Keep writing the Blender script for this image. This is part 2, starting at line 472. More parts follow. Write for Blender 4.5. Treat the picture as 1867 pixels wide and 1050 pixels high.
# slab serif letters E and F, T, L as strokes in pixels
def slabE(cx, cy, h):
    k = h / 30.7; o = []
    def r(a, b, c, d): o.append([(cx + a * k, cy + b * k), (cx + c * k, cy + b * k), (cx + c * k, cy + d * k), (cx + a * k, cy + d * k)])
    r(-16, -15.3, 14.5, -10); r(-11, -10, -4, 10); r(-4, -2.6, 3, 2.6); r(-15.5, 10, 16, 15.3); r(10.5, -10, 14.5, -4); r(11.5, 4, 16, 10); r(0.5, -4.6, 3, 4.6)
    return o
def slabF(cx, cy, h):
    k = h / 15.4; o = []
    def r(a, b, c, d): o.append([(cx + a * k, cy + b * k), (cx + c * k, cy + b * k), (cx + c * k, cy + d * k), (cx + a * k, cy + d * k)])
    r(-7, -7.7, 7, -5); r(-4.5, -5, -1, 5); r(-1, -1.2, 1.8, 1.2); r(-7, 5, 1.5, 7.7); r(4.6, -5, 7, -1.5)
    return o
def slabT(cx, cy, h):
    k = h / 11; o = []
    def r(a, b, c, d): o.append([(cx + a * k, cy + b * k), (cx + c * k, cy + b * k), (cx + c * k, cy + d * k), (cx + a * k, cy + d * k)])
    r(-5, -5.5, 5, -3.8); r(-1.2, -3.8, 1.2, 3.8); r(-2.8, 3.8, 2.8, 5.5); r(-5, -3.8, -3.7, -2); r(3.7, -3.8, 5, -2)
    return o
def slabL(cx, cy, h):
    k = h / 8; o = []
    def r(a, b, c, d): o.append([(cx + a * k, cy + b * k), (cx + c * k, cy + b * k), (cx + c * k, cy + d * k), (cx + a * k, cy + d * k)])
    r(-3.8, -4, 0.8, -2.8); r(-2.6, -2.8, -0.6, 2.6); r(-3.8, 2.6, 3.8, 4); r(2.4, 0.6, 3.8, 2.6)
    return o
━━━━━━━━
→ The task
Where a line holds "pixels", copy it out.

→ Correct output
Keep writing the Blender script for this image. This is part 2, starting at line 472. More parts follow. Write for Blender 4.5. Treat the picture as 1867 pixels wide and 1050 pixels high.
# slab serif letters E and F, T, L as strokes in pixels